< Job 19 >

1 Bvt Iob answered, and said,
Job replied,
2 Howe long will yee vexe my soule, and torment me with wordes?
“How long will you go on tormenting me? How long will you go on crushing me with words?
3 Ye haue now ten times reproched me, and are not ashamed: ye are impudent toward mee.
Ten times already you have humiliated me. Aren't you ashamed for treating me so badly?
4 And though I had in deede erred, mine errour remaineth with me.
Even if I did sin, that's my problem, and has nothing to do with you.
5 But in deede if ye will aduance your selues against me, and rebuke me for my reproche,
You think you're so much better than me, and you use my degradation against me.
6 Know nowe, that God hath ouerthrowen me, and hath compassed me with his net.
But you should realize that it's God who has wronged me, he has trapped me in his net.
7 Beholde, I crie out of violence, but I haue none answere: I crie, but there is no iudgement.
Even though I cry for help, I get no answer; even though I shout my objections, I get no justice.
8 Hee hath hedged vp my way that I cannot passe, and he hath set darkenesse in my paths.
God has walled me in so I can't escape; he has plunged my path into darkness.
9 Hee hath spoyled mee of mine honour, and taken the crowne away from mine head.
He has stripped my honor from me; he has taken away my reputation.
10 He hath destroyed mee on euery side and I am gone: and he hath remoued mine hope like a tree.
He tears me down from all sides until I am finished; he has destroyed my hope like a tree that is uprooted.
11 And he hath kindled his wrath against me, and counteth mee as one of his enemies.
His anger burns against me; he treats me as one of his enemies.
12 His armies came together, and made their way vpon me, and camped about my tabernacle.
God's troops assemble to attack me. They build ramparts against me. They encircle and besiege my home.
13 He hath remooued my brethre farre from me, and also mine acquaintance were strangers vnto me.
He has driven my brothers far away from me; all my former friends are estranged from me.
14 My neighbours haue forsaken me, and my familiars haue forgotten me.
My relatives have abandoned me; my close friends have forgotten me.
15 They that dwel in mine house, and my maydes tooke me for a stranger: for I was a stranger in their sight.
My house guests and my maidservants treat me as a stranger—to them I have become a foreigner.
16 I called my seruant, but he would not answere, though I prayed him with my mouth.
I call my servant, but he doesn't reply.
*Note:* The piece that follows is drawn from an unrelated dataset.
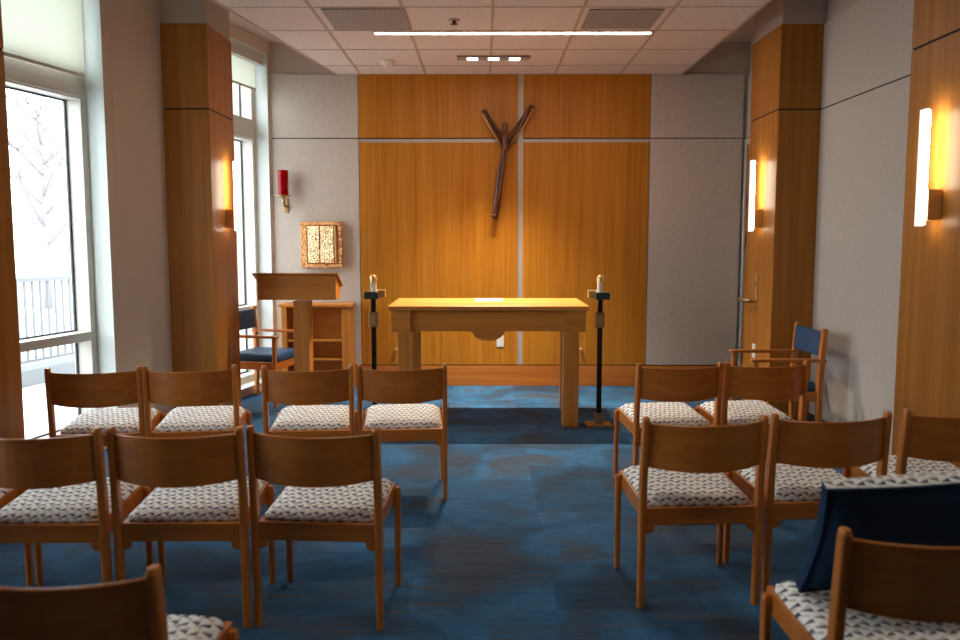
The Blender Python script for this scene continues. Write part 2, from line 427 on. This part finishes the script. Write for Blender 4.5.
for y in ys: tb.box(cl(y)+.01, 1.975, y-.006, y+.006, ZC-.0032, ZC+.001)
for y0, y1 in ((YB+.3, D-.002),):
    tb.prism([(cl(y1), y1), (cl(y1)+.02, y1), (cl(y0)+.02, y0), (cl(y0), y0)], 'z', ZC-.005, ZC+.001)
    tb.box(1.965, 1.986, y0, y1, ZC-.005, ZC+.001)
struct(tb.build('trim_5', 'tbar'))

# ---- wooden columns (cladding over painted cores)
def column(idx, x0, x1, y0, y1, side, zt=ZC+.02):
    rt = struct(MB().box(x0+.01, x1-.01, y0+.01, y1-.01, 0, ZV).build('trim_%d' % idx, 'plaster'))
    MB().box(x0, x1, y0, y1, 0, ZS-.006, .003).build('wood_cladding', 'column', rt)
    MB().box(x0, x1, y0, y1, ZS+.006, zt, .003).build('wood_cladding', 'column', rt)
    MB().box(x0+.006, x1-.006, y0+.006, y1-.006, ZS-.008, ZS+.008).build('shadow_gap', 'black', rt)
column(6, 2.31, XR+.03, 6.54, 7.22, 1)
column(7, 2.31, XR+.03, 3.88, 4.545, 1)
column(8, -2.495, -2.135, 6.50, 7.13, -1)
MB().prism([(-2.75, 6.0), (-2.664, 6.0), (-2.492, 6.515), (-2.492, 7.10), (-2.75, 7.10)], 'z', 0, ZV, 0).build('furring', 'plaster_lit', bpy.data.objects['trim_8'])
column(9, -3.15, -2.58, 3.88, 4.52, -1)

# ------------------------------------------------------------ ceiling fittings
t = thing('linear_ceiling_light', 'long thin glowing strip light recessed across the ceiling above the altar', 'ceiling light', (.235, 6.72, ZC))
MB().box(-1.10, 1.10, -.027, .027, -.006, -.001, .001).build('diffuser', 'line', t)
MB().box(-1.115, 1.115, -.045, -.036, -.008, 0).box(-1.115, 1.115, .036, .045, -.008, 0).box(-1.115, -1.101, -.045, .045, -.008, 0).box(1.101, 1.115, -.045, .045, -.008, 0).build('light_trim', 'tbar', t)
t = copy_tree(t); t.location = (.235, 2.17, ZC); t['label'] = 'added unseen strip light above the rear chairs, brightening the chair backs'  # out-of-view lamp, added to brighten the backs of the second row
t = thing('recessed_spotlight', 'grey ceiling fitting with three bright square downlights before the wooden wall', 'spotlight', (.094, 7.58, ZC))
MB().box(-.33, .33, -.058, .058, -.02, -.001, .004).build('housing', 'grey_panel', t)
for dx in (-.19, 0, .19):
    l = MB().box(dx-.046, dx+.046, -.045, .045, -.024, -.0195, .002).build('lamp_lens', 'lens', t)
    ld = bpy.data.lights.new('spot_lamp', 'SPOT'); ld.energy = SPOT_W; ld.color = (1, .84, .66); ld.spot_size = R(100); ld.spot_blend = 1.0; ld.shadow_soft_size = .025
    lo = bpy.data.objects.new('spot_lamp', ld); COL.objects.link(lo); lo.parent = t; lo.location = (dx, 0, -.03); lo.rotation_euler = (R(-15), 0, 0)
tag(MB().box(-.30, .30, -.30, .30, -.007, -.001, .002).build('air_grille', 'perf', None, (-.86, 6.325, ZC-.002)), 'perforated square air grille in the ceiling left of the sprinkler', 'vent')
tag(MB().box(-.27, .27, -.27, .27, -.007, -.001, .002).build('speaker_grille', 'grey_panel', None, (1.03, 6.31, ZC-.002)), 'plain grey square ceiling panel at the right end of the strip light', 'ceiling panel')
t = thing('smoke_detector', 'small white round smoke detector on the ceiling left of the downlights', 'smoke detector', (-.885, 7.74, ZC))
MB().lathe([(.065, -.001), (.065, -.02), (.055, -.035), (.03, -.045)], 0, 0).build('detector_base', 'white', t)
MB().lathe([(.022, -.044), (.022, -.055), (.01, -.058)], 0, 0).build('sensor_cap', 'white', t)
t = thing('sprinkler_head', 'tiny dark sprinkler head in the ceiling before the strip light', 'sprinkler', (-.218, 6.33, ZC))
MB().lathe([(.045, -.001), (.045, -.004), (.02, -.008)], 0, 0).build('escutcheon', 'tbar', t)
MB().lathe([(.012, -.007), (.012, -.03), (.028, -.032), (.028, -.035)], 0, 0).build('deflector', 'black_metal', t)

# ------------------------------------------------------------ wall lamps
def sconce(x, y, side, label):
    t = thing('wall_sconce', label, 'wall lamp', (x, y, 1.57), 0, 'vertical bar sconces on the wooden columns')
    s = -side   # direction away from the wood
    def bx(a, b, *r, **k): return MB().box(min(s*a, s*b), max(s*a, s*b), *r, **k)
    bx(.070, .076, -.028, .028, .01, .575, bev=.001).build('light_bar', 'sconce', t)
    bx(.0765, .097, -.031, .031, 0, .585, bev=.003).build('bar_cover', 'sconce_cover', t)
    bx(0, .070, -.045, .045, .03, .185, bev=.004).build('mounting_box', 'sconce_box', t)
    return t
M['sconce_cover'] = emit('opal_cover', (1.0, .93, .90), 1.1)
sconce(2.31, 6.86, 1, 'glowing vertical bar sconce on the far right wooden column')
sconce(2.31, 4.21, 1, 'large glowing bar sconce on the near right wooden pilaster')
sconce(-2.135, 6.88, -1, 'glowing bar sconce on the left wooden column by the window')

# lever handle and small switch on the right column
t = thing('lever_lock', 'brass lever handle with tall lock plate on the right column', 'door handle', (2.31, 6.90, .94))
MB().box(-.012, 0, -.022, .022, 0, .27, .004).build('lock_plate', 'gold', t)
MB().tube([(-.006, 0, .05), (-.06, 0, .05), (-.075, .02, .05), (-.08, .10, .05), (-.086, .22, .052)], [.016, .016, .020, .020, .016]).build('lever', 'brass_dull', t)
MB().tube([(-.010, 0, .20), (-.030, 0, .20)], [.013, .012]).build('lock_cylinder', 'brass_dull', t)
t = thing('wall_switch', 'small white switch plate low on the right column', 'switch', (2.31, 6.93, .50))
MB().box(-.006, 0, -.036, .036, 0, .12, .002).build('cover_plate', 'white', t)
MB().box(-.010, -.005, -.012, .012, .035, .085, .002).build('toggle', 'white', t)

# ------------------------------------------------------------ back wall fittings
t = thing('power_outlet', 'white power outlet in the wooden wall beneath the altar', 'outlet', (.178, D, .405))
MB().box(-.037, .037, -.007, 0, 0, .12, .003).build('cover_plate', 'white', t)
for z in (.022, .067):
    MB().box(-.018, .018, -.010, -.006, z, z+.032, .002).build('socket', 'white', t)
for x, lb in ((-.896, 'tiny brass knob low on the wooden wall, left one behind the altar'), (1.009, 'tiny brass knob low on the wooden wall, right one by the candle stand')):
    k = MB().lathe([(.012, 0), (.008, .012), (.016, .020), (.018, .03), (.012, .038)], 0, 0, 16, Matrix.Rotation(R(90), 4, 'X')).build('panel_knob', 'gold')
    k.location = (x, D, .382); tag(k, lb, 'knob', 'brass knobs on the wooden wall')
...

I have to beg him!
17 My breath was strange vnto my wife, though I prayed her for the childrens sake of mine owne body.
I am repulsive to my wife, and I am loathsome to my own brothers.
18 The wicked also despised mee, and when I rose, they spake against me.
Even young children despise me; when I stand up they ridicule me.
19 All my secret friends abhorred me, and they whome I loued, are turned against me.
All my closest friends despise me, and those I loved have turned on me.
20 My bone cleaueth to my skinne and to my flesh, and I haue escaped with the skinne of my teeth.
I've been reduced to skin and bones and I survive by the skin of my teeth.
21 Haue pitie vpon me: haue pitie vpon me, (O yee my friendes) for the hande of God hath touched me.
Have pity on me, my friends, have pity on me, because God has struck me down!
22 Why do ye persecute me, as God? and are not satisfied with my flesh?
Why are you persecuting me like God does? Aren't you satisfied with getting your pound of flesh?
23 Oh that my wordes were nowe written! oh that they were written euen in a booke,
I wish my words could be written down, recorded in a book,
24 And grauen with an yron pen in lead, or in stone for euer!
or engraved with an iron pen and molten lead in the rock forever.
25 For I am sure, that my Redeemer liueth, and he shall stand the last on the earth.
I know my Redeemer is alive, and that he shall finally take the stand for me on the earth.
26 And though after my skin wormes destroy this bodie, yet shall I see God in my flesh.
Even though my skin is destroyed, in my body I shall see God.
27 Whome I my selfe shall see, and mine eyes shall beholde, and none other for me, though my reynes are consumed within me.
I myself will see him—with my own eyes, and not those of someone else! The thought overcomes me!
28 But yee sayde, Why is hee persecuted? And there was a deepe matter in me.
You say to yourselves, ‘How can we make him suffer so he can see he is the source of his problems?’
29 Be ye afraide of the sworde: for the sworde will be auenged of wickednesse, that yee may knowe that there is a iudgement.
You yourselves should fear being punished by God, for you know anger brings God's punishment that accompanies judgment.”